ECONOMY

Draghi deflation relief means little with Greece unsolved

With a solution to the Greek crisis still out of reach, Mario Draghi can count on at least one piece of good news this week: euro-area consumer prices are rising again.

Economists in a Bloomberg survey forecast that the inflation rate rose to 0.2 percent in May from zero in April. The report, due on Tuesday, would follow improving data from Spain and Italy and mark the first price increase in six months.

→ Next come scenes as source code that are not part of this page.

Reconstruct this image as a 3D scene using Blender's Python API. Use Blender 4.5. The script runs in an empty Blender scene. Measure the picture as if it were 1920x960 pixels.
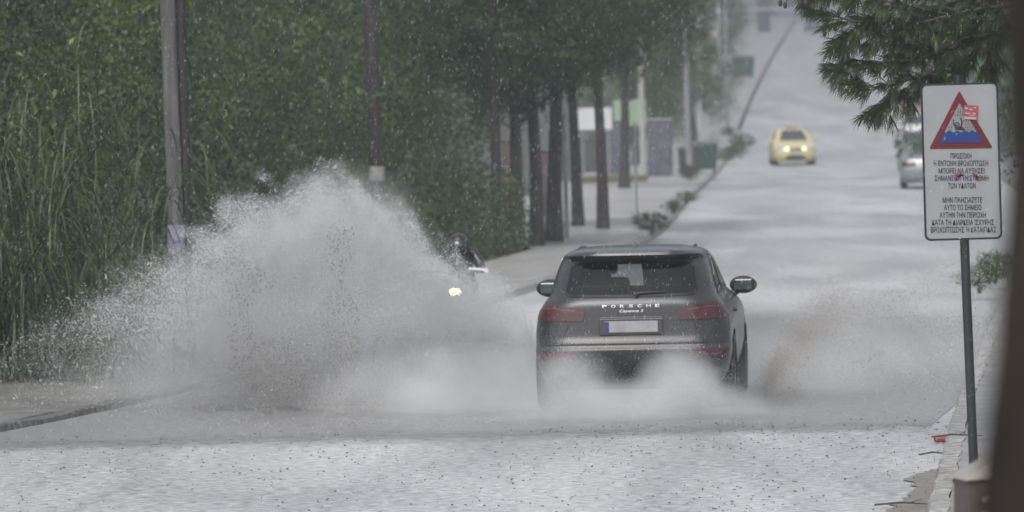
import bpy, bmesh, math, random
import numpy as np
from mathutils import Vector, Matrix

R = math.radians
rng = np.random.default_rng(7)
random.seed(7)
sc = bpy.context.scene
COL = sc.collection

# ------------------------------------------------------------------ camera
F = 200.0 / 36.0 * 1920.0          # focal length in photo pixels
EYE = 3.25
ROLL = R(1.3)
cam_d = bpy.data.cameras.new('camera')
cam = bpy.data.objects.new('camera', cam_d)
COL.objects.link(cam)
cam_d.lens = 200.0
cam_d.sensor_width = 36.0
cam_d.shift_x = 7.0 / 1920.0
cam_d.shift_y = -310.0 / 1920.0
cam_d.clip_start = 0.5
cam_d.clip_end = 3000.0
cam.matrix_world = Matrix.Translation((0, 0, EYE)) @ Matrix.Rotation(R(90), 4, 'X') @ Matrix.Rotation(-ROLL, 4, 'Z')
cam_d.dof.use_dof = True
cam_d.dof.focus_distance = 48.5
cam_d.dof.aperture_fstop = 3.5
sc.camera = cam

# ------------------------------------------------------------------ sky, sun, exposure
world = bpy.data.worlds.new('World')
sc.world = world
world.use_nodes = True
wn = world.node_tree
wn.nodes.clear()
wo = wn.nodes.new('ShaderNodeOutputWorld')
wb = wn.nodes.new('ShaderNodeBackground')
sky = wn.nodes.new('ShaderNodeTexSky')
sky.sky_type = 'NISHITA'
sky.sun_disc = False
sky.sun_elevation = R(55)
sky.sun_rotation = R(200)
sky.air_density = 1.0
sky.dust_density = 5.0
hs = wn.nodes.new('ShaderNodeHueSaturation')
hs.inputs['Saturation'].default_value = 0.3
wn.links.new(sky.outputs[0], hs.inputs['Color'])
wn.links.new(hs.outputs[0], wb.inputs['Color'])
wb.inputs['Strength'].default_value = 0.15
wn.links.new(wb.outputs[0], wo.inputs['Surface'])

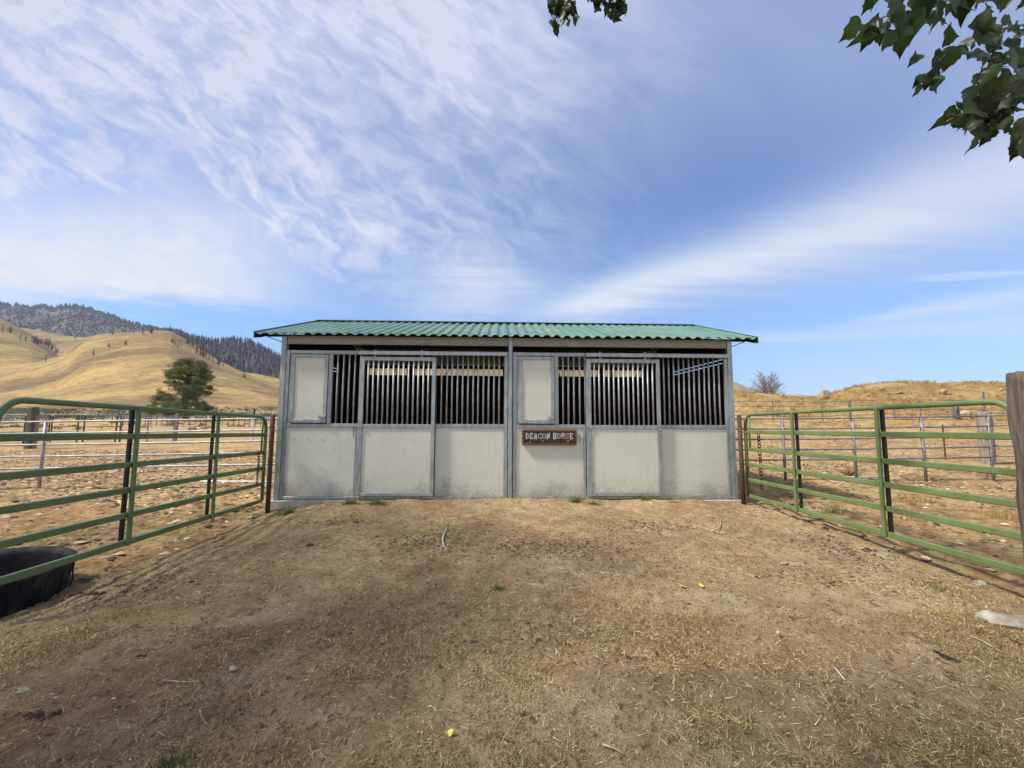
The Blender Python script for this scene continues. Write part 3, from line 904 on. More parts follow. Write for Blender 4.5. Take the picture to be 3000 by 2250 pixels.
GL = {
 'D': ([[(.2, .03), (.2, .97)], [(.2, .93), (.42, .93)] + ARC(.42, .5, .30, .43, 90, -90) + [(.2, .07)]], [(.05, 0, .36), (.05, 1, .36)]),
 'E': ([[(.2, .03), (.2, .97)], [(.2, .93), (.76, .93)], [(.2, .5), (.55, .5)], [(.2, .07), (.78, .07)]], [(.05, 0, .32), (.05, 1, .32)], [(.74, .70, .97), (.76, .03, .30), (.55, .38, .62)]),
 'A': ([[(.18, .03), (.40, .97), (.44, .97), (.68, .03)], [(.28, .34), (.58, .34)]], [(.03, 0, .32), (.53, 0, .84)]),
 'C': ([ARC(.43, .5, .32, .43, 35, 325, 14)], [], [(.72, .62, .97), (.72, .03, .30)]),
 'O': ([ARC(.43, .5, .32, .43, 0, 360, 18)], []),
 'N': ([[(.18, .03), (.18, .97)], [(.20, .95), (.46, .5)], [(.42, .5), (.70, .05)], [(.70, .05), (.70, .97)]], [(.02, 0, .36), (.56, 1, .86)]),
 'H': ([[(.2, .03), (.2, .97)], [(.68, .03), (.68, .97)], [(.2, .5), (.68, .5)]], [(.05, 0, .36), (.05, 1, .36), (.53, 0, .84), (.53, 1, .84)]),
 'U': ([[(.2, .97), (.2, .38)] + ARC(.43, .36, .23, .29, 180, 360) + [(.66, .97)]], [(.05, 1, .34), (.53, 1, .80)]),
 'S': ([ARC(.42, .72, .24, .22, 30, 250, 9) + ARC(.42, .28, .26, .22, 70, -150, 9)], [], [(.68, .66, .97), (.14, .03, .34)]),
}
def letters(txt, x0, z0, h, pitch, y, depth=.010):
    mb = MB(); x = x0
    for ch in txt:
        if ch == ' ': x += pitch*.55; continue
        g = GL[ch]; w = pitch*.98; th = h*.17
        for st in g[0]:
            pts = [(x + a*w, z0 + b*h) for a, b in st]
            for (a, b) in zip(pts[:-1], pts[1:]):
                vert = abs(b[0]-a[0]) < abs(b[1]-a[1])*.6
                tw = th*(1.1 if vert else .62)
                if math.hypot(b[0]-a[0], b[1]-a[1]) < 1e-5: continue
                d = np.array([b[0]-a[0], 0, b[1]-a[1]]); d /= np.linalg.norm(d)
                mb.bar(np.array([a[0], y, a[1]]) - d*th*.15, np.array([b[0], y, b[1]]) + d*th*.15, tw, depth, up=(0, 1, 0), bev=0)
        for (a, e, b) in g[1]:
            zc = z0 + (0.03 if e == 0 else .97)*h
            mb.bar((x + a*w, y - .001, zc), (x + b*w, y - .001, zc), h*.11, depth, up=(0, 1, 0), bev=0)
        for (a, b0, b1) in (g[2] if len(g) > 2 else []):
            mb.bar((x + a*w, y - .0015, z0 + b0*h), (x + a*w, y - .0015, z0 + b1*h), h*.11, depth, up=(0, 1, 0), bev=0)
        x += pitch
    return mb, x
pw = (sx1 - sx0 - 2*b_ - .030)/11.55
lm, _ = letters('DEACON HOUSE', sx0 + b_ + .018, sz0 + .098, .098, pw, -.046)
lm.build('lettering', M['white_letter'], sign)
for (xx, zz_) in ((.315, .900), (.525, .925), (.925, .925)):
    MB().tube([(xx, -.04, zz_), (xx, -.075, zz_ - .004), (xx, -.080, zz_ + .022)], .0045, 7).build('hook', M['pipe'], sign, True)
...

While the European Central Bank president can take comfort from the fading deflation risk, he and his fellow policy makers will be distracted by a looming Greek loan repayment that could make or break months of negotiations aimed at funding the country and preventing a splintering of the currency bloc. As the economy stutters through its recovery, concerns about the debt crisis are putting the reins on consumer and business sentiment across the region.

“There’s not a huge uncertainty about the economic outlook, there’s more uncertainty about Greece,” said Holger Sandte, chief European analyst at Nordea Markets in Copenhagen. The return of inflation is “good news for the ECB,” he said. “In the months ahead, while we might get a setback, the tendency is upward.”

The euro weakened on Monday as Greece struggled to seal an accord with the International Monetary Fund, to which the nation owes the first of four payments this month on June 5. The euro traded at $1.0938 at 9:14 a.m. Frankfurt time, down 0.4 percent from the previous close.

ECB Gathering

The improving inflation backdrop partly reflects a rebound in oil prices since falling to a six-year low in January. ECB policy makers may also see it as a sign their 1.1 trillion-euro ($1.2 trillion) stimulus is working.

Draghi said last month that the unconventional actions “have proven so far to be potent, more so than many observers anticipated.” Governing Council member Patrick Honohan said that price inflation is “getting back up.”

ECB policy makers will gather in Frankfurt this week for their six-weekly meeting, with Greece set to dominate the agenda. They will assess any new emergency liquidity request and whether to restrict conditions for the funds that Greek banks need to stay afloat as the government tries to prevent a default.

Talks between Greece and creditors to resolve the crisis missed another deadline at the weekend. The country must make four payments totaling almost 1.6 billion euros to the IMF this month, with the first due Friday.

Stuttering Recovery

“There is no automatic — and I underline the word — connection between a default of the Greek government and the insolvency of Greek banks,” ECB Vice President Vitor Constancio said on Thursday. Greek banks “can sustain the impact of a potential impairment in Greek public debt and still remain with capital ratios above the minimum.”

The central bank will also publish new forecasts on Wednesday. While they will probably record the better outlook for inflation, Draghi is likely to reaffirm that it is dependent on the full implementation of the quantitative-easing program.

Other releases this week will paint a picture of a recovery that’s progressing, albeit on an unsure footing that could easily be disrupted by a blow-up in the Greek crisis.

Markit will publish the final readings for its May Purchasing Managers’ Indexes on Monday and Wednesday. The provisional composite gauge of manufacturing and services slipped to a three-month low of 53.4 in May from 53.9.

Unemployment Rate

German inflation data on Monday — forecast to show the biggest price increase in seven months in May — will preview the euro-wide figures on Tuesday. In Italy, the inflation rate came in at 0.2 percent, higher than economists had anticipated.

Eurostat, the EU’s statistics office in Luxembourg, will release its second GDP estimate for the three months through March on Friday, with detail on consumer spending and exports. Two days earlier, it will publish data on unemployment, which is forecast to show the jobless rate at 11.2 percent in April.

That headline figure hides even worse numbers, with average euro-zone youth unemployment almost twice as high. In Spain and Greece, the jobless rates are above 20 percent.

“If you look at the long term structural weaknesses, particularly in the labor market, we struggle to see this inflationary momentum building up in a meaningful way,” said Timo Del Carpio, a London-based economist at Royal Bank of Canada. “It doesn’t in any way suggest the ECB should be content to sit on the sidelines.”